• **TO BE DONE**: Every line in the listing is to be echoed verbatim.

>> start INFORMATION PROVIDED

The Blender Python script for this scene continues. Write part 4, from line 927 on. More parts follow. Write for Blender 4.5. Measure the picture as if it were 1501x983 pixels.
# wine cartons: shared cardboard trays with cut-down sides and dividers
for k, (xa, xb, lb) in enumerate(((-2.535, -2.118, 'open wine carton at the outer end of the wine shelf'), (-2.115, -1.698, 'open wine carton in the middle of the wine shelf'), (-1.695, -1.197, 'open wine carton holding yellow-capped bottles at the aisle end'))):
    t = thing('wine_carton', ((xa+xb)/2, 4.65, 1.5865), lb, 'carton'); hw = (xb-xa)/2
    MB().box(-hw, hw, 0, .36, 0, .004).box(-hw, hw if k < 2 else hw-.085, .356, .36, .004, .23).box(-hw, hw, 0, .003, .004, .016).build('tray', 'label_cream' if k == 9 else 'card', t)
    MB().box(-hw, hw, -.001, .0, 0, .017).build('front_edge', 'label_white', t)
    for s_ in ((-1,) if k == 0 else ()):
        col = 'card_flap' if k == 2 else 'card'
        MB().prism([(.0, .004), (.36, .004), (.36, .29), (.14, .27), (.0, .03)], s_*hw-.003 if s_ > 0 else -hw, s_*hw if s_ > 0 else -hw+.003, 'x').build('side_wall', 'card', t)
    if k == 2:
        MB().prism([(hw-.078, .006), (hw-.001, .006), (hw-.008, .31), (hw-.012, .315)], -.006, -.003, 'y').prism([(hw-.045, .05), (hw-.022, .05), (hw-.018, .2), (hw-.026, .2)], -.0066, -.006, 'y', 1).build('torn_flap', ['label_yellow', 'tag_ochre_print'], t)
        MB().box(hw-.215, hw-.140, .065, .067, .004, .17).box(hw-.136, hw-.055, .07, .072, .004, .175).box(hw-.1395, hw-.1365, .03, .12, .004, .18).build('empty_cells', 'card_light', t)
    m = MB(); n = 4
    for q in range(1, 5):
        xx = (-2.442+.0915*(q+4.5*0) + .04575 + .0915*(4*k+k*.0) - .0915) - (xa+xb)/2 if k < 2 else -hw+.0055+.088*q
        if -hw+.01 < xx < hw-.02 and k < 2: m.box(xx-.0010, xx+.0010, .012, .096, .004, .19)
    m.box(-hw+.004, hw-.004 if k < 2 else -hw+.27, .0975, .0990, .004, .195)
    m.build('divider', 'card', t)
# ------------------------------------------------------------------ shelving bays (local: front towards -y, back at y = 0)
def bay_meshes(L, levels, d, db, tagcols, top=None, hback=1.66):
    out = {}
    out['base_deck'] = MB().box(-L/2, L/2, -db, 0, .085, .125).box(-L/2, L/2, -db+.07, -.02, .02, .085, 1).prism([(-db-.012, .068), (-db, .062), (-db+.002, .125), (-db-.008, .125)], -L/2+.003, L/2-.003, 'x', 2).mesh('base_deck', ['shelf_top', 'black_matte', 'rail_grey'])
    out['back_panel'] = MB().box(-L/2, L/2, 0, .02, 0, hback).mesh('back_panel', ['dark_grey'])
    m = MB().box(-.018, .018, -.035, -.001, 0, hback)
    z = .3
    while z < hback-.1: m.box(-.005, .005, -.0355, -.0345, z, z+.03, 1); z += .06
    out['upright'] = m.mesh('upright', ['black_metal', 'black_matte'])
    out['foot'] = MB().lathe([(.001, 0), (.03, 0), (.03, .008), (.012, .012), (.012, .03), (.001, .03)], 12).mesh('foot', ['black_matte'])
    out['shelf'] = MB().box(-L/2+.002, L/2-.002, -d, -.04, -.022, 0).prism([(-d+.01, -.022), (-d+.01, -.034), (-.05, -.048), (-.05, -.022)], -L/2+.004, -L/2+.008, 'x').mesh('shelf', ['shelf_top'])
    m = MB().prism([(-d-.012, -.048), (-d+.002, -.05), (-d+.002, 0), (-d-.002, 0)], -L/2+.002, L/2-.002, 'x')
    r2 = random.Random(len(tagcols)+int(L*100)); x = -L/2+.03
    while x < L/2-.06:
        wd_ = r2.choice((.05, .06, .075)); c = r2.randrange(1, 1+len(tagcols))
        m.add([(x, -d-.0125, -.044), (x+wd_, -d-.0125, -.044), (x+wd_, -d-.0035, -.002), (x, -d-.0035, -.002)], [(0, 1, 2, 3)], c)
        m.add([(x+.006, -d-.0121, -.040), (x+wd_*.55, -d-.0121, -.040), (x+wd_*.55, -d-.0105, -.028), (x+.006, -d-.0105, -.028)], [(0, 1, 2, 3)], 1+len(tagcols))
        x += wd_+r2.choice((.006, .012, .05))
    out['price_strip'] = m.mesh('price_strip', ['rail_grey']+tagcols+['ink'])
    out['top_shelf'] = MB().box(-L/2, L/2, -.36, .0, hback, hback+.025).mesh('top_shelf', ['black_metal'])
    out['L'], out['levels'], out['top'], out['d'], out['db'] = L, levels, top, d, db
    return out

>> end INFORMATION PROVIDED

• **COMPLETE ANSWER**:
The Blender Python script for this scene continues. Write part 4, from line 927 on. More parts follow. Write for Blender 4.5. Measure the picture as if it were 1501x983 pixels.
# wine cartons: shared cardboard trays with cut-down sides and dividers
for k, (xa, xb, lb) in enumerate(((-2.535, -2.118, 'open wine carton at the outer end of the wine shelf'), (-2.115, -1.698, 'open wine carton in the middle of the wine shelf'), (-1.695, -1.197, 'open wine carton holding yellow-capped bottles at the aisle end'))):
    t = thing('wine_carton', ((xa+xb)/2, 4.65, 1.5865), lb, 'carton'); hw = (xb-xa)/2
    MB().box(-hw, hw, 0, .36, 0, .004).box(-hw, hw if k < 2 else hw-.085, .356, .36, .004, .23).box(-hw, hw, 0, .003, .004, .016).build('tray', 'label_cream' if k == 9 else 'card', t)
    MB().box(-hw, hw, -.001, .0, 0, .017).build('front_edge', 'label_white', t)
    for s_ in ((-1,) if k == 0 else ()):
        col = 'card_flap' if k == 2 else 'card'
        MB().prism([(.0, .004), (.36, .004), (.36, .29), (.14, .27), (.0, .03)], s_*hw-.003 if s_ > 0 else -hw, s_*hw if s_ > 0 else -hw+.003, 'x').build('side_wall', 'card', t)
    if k == 2:
        MB().prism([(hw-.078, .006), (hw-.001, .006), (hw-.008, .31), (hw-.012, .315)], -.006, -.003, 'y').prism([(hw-.045, .05), (hw-.022, .05), (hw-.018, .2), (hw-.026, .2)], -.0066, -.006, 'y', 1).build('torn_flap', ['label_yellow', 'tag_ochre_print'], t)
        MB().box(hw-.215, hw-.140, .065, .067, .004, .17).box(hw-.136, hw-.055, .07, .072, .004, .175).box(hw-.1395, hw-.1365, .03, .12, .004, .18).build('empty_cells', 'card_light', t)
    m = MB(); n = 4
    for q in range(1, 5):
        xx = (-2.442+.0915*(q+4.5*0) + .04575 + .0915*(4*k+k*.0) - .0915) - (xa+xb)/2 if k < 2 else -hw+.0055+.088*q
        if -hw+.01 < xx < hw-.02 and k < 2: m.box(xx-.0010, xx+.0010, .012, .096, .004, .19)
    m.box(-hw+.004, hw-.004 if k < 2 else -hw+.27, .0975, .0990, .004, .195)
    m.build('divider', 'card', t)
# ------------------------------------------------------------------ shelving bays (local: front towards -y, back at y = 0)
def bay_meshes(L, levels, d, db, tagcols, top=None, hback=1.66):
    out = {}
    out['base_deck'] = MB().box(-L/2, L/2, -db, 0, .085, .125).box(-L/2, L/2, -db+.07, -.02, .02, .085, 1).prism([(-db-.012, .068), (-db, .062), (-db+.002, .125), (-db-.008, .125)], -L/2+.003, L/2-.003, 'x', 2).mesh('base_deck', ['shelf_top', 'black_matte', 'rail_grey'])
    out['back_panel'] = MB().box(-L/2, L/2, 0, .02, 0, hback).mesh('back_panel', ['dark_grey'])
    m = MB().box(-.018, .018, -.035, -.001, 0, hback)
    z = .3
    while z < hback-.1: m.box(-.005, .005, -.0355, -.0345, z, z+.03, 1); z += .06
    out['upright'] = m.mesh('upright', ['black_metal', 'black_matte'])
    out['foot'] = MB().lathe([(.001, 0), (.03, 0), (.03, .008), (.012, .012), (.012, .03), (.001, .03)], 12).mesh('foot', ['black_matte'])
    out['shelf'] = MB().box(-L/2+.002, L/2-.002, -d, -.04, -.022, 0).prism([(-d+.01, -.022), (-d+.01, -.034), (-.05, -.048), (-.05, -.022)], -L/2+.004, -L/2+.008, 'x').mesh('shelf', ['shelf_top'])
    m = MB().prism([(-d-.012, -.048), (-d+.002, -.05), (-d+.002, 0), (-d-.002, 0)], -L/2+.002, L/2-.002, 'x')
    r2 = random.Random(len(tagcols)+int(L*100)); x = -L/2+.03
    while x < L/2-.06:
        wd_ = r2.choice((.05, .06, .075)); c = r2.randrange(1, 1+len(tagcols))
        m.add([(x, -d-.0125, -.044), (x+wd_, -d-.0125, -.044), (x+wd_, -d-.0035, -.002), (x, -d-.0035, -.002)], [(0, 1, 2, 3)], c)
        m.add([(x+.006, -d-.0121, -.040), (x+wd_*.55, -d-.0121, -.040), (x+wd_*.55, -d-.0105, -.028), (x+.006, -d-.0105, -.028)], [(0, 1, 2, 3)], 1+len(tagcols))
        x += wd_+r2.choice((.006, .012, .05))
    out['price_strip'] = m.mesh('price_strip', ['rail_grey']+tagcols+['ink'])
    out['top_shelf'] = MB().box(-L/2, L/2, -.36, .0, hback, hback+.025).mesh('top_shelf', ['black_metal'])
    out['L'], out['levels'], out['top'], out['d'], out['db'] = L, levels, top, d, db
    return out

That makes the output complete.